— Given problem —
Look over the lines below. Report each one that includes the string "part".

— Supplied information —

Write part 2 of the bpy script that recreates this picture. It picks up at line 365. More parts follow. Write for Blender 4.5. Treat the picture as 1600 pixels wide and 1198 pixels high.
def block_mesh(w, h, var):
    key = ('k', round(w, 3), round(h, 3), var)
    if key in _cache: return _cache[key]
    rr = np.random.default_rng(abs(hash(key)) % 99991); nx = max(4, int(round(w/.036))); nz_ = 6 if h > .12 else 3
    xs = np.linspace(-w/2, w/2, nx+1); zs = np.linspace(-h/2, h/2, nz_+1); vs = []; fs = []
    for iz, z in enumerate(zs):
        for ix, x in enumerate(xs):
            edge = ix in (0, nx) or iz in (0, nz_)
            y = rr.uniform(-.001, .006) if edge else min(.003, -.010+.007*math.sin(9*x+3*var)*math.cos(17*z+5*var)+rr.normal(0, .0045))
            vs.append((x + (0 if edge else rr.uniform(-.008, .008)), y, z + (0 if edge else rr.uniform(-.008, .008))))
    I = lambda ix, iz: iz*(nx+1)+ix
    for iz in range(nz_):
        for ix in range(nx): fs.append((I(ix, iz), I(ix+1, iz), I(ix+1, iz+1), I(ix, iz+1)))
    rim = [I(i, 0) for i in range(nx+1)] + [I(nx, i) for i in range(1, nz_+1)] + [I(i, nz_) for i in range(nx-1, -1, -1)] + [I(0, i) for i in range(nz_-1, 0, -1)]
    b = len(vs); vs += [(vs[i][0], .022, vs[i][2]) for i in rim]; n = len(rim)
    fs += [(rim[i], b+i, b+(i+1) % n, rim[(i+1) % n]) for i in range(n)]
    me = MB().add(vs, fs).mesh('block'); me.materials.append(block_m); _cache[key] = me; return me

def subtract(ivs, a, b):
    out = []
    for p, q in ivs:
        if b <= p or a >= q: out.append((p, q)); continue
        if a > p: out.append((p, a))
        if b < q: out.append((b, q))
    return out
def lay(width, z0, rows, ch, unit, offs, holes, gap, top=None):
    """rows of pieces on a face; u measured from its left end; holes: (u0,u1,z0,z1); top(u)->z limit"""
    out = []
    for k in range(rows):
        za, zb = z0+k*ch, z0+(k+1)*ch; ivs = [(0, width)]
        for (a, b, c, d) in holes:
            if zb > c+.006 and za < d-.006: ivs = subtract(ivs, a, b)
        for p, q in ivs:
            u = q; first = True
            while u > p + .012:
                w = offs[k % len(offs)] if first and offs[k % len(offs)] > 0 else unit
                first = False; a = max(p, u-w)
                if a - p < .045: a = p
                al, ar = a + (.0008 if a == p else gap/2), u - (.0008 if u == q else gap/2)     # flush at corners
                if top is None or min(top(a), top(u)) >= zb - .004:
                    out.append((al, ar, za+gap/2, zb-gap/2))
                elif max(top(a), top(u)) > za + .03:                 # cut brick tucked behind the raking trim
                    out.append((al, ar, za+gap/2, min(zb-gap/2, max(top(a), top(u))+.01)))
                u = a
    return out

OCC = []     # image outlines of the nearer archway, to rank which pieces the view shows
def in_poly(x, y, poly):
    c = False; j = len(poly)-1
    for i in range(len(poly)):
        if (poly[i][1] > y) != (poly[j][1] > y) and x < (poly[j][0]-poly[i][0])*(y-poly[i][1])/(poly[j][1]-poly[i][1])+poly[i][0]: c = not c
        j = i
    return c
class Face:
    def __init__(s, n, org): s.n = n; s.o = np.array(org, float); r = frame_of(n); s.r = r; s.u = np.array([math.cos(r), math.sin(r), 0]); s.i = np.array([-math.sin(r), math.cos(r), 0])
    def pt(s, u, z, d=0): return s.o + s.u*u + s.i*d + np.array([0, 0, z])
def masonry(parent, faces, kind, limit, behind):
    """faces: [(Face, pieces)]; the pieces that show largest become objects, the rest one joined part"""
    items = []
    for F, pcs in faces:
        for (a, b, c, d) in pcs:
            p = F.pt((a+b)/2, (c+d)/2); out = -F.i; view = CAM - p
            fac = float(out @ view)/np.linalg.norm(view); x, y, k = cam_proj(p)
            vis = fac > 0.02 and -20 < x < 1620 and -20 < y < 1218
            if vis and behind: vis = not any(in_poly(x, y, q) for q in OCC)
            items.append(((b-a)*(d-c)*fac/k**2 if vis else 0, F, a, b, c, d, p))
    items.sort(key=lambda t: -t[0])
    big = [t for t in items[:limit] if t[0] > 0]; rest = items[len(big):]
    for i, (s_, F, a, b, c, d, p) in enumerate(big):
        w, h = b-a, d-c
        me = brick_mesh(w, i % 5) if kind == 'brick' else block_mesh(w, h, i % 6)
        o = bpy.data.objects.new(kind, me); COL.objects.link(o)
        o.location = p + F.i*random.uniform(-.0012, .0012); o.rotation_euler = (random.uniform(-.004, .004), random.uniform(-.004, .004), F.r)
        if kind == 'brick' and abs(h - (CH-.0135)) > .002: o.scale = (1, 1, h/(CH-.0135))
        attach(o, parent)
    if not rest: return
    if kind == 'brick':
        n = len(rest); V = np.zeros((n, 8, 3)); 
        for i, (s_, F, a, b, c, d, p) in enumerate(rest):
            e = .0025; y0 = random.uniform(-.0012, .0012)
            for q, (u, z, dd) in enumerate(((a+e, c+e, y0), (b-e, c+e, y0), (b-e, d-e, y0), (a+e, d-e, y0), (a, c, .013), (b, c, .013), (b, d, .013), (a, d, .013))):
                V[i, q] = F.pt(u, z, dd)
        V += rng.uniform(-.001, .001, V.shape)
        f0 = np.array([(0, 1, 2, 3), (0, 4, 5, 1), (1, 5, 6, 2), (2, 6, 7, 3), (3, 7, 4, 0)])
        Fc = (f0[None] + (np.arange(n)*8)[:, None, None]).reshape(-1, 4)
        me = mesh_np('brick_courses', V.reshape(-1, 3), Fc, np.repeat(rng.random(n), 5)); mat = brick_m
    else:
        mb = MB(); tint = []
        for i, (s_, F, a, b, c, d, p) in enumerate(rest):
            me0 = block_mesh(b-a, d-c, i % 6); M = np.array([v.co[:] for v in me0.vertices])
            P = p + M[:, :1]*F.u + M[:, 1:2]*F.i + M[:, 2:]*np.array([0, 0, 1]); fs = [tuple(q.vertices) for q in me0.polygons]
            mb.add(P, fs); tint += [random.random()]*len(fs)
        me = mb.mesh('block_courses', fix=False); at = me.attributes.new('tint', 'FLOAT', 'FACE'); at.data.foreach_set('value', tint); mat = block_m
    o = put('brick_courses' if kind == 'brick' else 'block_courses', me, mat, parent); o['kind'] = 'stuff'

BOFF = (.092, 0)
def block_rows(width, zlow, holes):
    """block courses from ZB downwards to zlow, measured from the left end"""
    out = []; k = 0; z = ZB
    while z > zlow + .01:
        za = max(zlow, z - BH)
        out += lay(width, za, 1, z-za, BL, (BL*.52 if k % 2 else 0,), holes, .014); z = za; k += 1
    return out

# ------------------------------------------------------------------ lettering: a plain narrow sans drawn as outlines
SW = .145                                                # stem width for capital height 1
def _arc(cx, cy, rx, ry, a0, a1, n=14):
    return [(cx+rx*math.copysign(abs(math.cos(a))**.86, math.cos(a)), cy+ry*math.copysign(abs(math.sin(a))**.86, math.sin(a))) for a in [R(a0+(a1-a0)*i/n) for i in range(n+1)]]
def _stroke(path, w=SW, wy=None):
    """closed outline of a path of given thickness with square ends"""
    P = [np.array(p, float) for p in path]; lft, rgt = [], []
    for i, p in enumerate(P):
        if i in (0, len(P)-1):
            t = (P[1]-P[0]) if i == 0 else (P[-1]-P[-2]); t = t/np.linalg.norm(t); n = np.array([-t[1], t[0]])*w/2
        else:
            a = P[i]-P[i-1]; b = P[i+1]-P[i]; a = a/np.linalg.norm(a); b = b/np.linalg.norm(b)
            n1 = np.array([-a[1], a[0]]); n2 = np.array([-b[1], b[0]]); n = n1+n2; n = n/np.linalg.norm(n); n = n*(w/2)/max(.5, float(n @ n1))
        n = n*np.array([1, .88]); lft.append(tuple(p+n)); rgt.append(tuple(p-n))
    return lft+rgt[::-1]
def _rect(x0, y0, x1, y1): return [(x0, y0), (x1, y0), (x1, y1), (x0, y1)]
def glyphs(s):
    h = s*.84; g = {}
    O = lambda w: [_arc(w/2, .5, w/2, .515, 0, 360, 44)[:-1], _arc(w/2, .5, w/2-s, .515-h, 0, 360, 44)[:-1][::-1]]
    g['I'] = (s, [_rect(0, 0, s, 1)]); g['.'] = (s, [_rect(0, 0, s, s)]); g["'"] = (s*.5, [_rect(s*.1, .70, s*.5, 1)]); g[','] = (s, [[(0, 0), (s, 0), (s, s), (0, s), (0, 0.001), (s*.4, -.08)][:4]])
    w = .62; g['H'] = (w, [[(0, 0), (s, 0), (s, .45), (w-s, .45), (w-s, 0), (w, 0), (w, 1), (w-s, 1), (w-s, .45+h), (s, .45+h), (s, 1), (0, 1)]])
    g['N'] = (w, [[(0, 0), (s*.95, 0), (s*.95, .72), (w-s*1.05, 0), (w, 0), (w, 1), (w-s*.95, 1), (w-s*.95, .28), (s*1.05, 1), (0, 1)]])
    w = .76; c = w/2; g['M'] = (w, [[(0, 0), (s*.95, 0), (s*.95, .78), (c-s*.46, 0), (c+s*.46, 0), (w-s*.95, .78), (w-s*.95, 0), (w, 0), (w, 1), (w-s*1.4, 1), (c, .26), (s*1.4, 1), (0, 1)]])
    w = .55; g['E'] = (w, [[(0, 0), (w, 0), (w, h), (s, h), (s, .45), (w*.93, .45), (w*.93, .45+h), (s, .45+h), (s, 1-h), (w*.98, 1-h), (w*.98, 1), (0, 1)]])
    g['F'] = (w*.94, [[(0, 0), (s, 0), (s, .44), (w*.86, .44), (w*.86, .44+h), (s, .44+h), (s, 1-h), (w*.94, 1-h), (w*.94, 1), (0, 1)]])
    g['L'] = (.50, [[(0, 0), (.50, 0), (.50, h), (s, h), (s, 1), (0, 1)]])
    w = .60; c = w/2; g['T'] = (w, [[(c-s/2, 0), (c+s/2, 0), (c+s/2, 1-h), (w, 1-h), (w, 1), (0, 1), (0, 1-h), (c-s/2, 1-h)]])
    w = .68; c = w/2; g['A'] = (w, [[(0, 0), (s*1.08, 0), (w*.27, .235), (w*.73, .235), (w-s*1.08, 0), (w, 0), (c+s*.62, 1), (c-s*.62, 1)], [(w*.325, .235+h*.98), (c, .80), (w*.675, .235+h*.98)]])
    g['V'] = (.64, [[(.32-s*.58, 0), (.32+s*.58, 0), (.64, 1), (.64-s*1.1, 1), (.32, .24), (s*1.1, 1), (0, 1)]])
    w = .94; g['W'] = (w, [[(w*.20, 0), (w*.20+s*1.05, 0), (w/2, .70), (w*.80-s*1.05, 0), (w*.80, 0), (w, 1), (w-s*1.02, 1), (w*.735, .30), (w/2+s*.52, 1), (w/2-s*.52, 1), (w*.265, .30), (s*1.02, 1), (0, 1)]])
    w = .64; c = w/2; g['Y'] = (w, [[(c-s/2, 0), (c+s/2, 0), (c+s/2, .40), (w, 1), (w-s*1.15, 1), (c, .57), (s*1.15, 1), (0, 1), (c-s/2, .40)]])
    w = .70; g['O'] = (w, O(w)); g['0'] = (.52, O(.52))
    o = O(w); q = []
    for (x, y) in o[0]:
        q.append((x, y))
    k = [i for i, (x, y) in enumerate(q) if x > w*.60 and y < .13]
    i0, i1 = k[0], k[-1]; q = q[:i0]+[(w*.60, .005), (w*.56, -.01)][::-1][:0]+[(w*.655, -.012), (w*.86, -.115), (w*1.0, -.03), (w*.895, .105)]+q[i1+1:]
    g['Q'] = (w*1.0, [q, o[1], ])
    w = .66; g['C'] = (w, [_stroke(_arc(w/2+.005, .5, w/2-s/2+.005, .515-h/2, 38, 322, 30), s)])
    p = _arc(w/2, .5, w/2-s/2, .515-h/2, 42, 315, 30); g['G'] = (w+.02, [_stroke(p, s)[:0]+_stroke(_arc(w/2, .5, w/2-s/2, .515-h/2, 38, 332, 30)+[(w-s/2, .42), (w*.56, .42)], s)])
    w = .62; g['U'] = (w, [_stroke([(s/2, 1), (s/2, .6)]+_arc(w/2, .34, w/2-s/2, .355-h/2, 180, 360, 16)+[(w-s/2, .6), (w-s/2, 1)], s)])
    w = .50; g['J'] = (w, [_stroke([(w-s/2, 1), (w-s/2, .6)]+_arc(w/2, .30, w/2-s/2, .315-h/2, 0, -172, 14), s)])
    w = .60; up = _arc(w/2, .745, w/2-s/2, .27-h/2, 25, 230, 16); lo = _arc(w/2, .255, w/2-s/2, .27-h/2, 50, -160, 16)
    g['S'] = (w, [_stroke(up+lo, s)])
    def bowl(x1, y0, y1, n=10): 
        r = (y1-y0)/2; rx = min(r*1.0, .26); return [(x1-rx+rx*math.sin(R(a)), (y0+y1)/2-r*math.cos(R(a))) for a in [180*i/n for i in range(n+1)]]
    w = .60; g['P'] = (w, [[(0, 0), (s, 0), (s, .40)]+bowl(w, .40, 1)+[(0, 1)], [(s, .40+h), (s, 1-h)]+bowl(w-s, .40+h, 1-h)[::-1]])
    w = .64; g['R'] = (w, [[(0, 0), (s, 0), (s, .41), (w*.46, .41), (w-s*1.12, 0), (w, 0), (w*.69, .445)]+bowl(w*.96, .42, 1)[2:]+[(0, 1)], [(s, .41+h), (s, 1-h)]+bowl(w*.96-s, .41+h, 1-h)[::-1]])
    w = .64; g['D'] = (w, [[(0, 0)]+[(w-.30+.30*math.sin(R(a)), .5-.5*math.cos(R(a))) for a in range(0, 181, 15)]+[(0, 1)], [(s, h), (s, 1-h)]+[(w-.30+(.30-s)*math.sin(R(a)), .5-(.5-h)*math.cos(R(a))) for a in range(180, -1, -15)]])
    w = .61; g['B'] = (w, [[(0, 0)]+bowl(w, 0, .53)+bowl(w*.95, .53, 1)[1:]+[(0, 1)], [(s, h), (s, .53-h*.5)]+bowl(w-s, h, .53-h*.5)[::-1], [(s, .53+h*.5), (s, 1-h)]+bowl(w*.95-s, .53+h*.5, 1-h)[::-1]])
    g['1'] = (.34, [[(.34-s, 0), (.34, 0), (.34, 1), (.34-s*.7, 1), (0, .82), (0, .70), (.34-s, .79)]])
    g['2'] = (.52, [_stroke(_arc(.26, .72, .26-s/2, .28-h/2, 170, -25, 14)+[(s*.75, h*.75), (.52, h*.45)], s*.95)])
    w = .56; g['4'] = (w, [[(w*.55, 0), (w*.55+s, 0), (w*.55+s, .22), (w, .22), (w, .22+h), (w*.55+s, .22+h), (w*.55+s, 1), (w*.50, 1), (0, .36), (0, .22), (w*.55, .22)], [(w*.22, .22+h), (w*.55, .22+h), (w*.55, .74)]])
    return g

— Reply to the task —
Write part 2 of the bpy script that recreates this picture. It picks up at line 365. More parts follow. Write for Blender 4.5. Treat the picture as 1600 pixels wide and 1198 pixels high.
    """faces: [(Face, pieces)]; the pieces that show largest become objects, the rest one joined part"""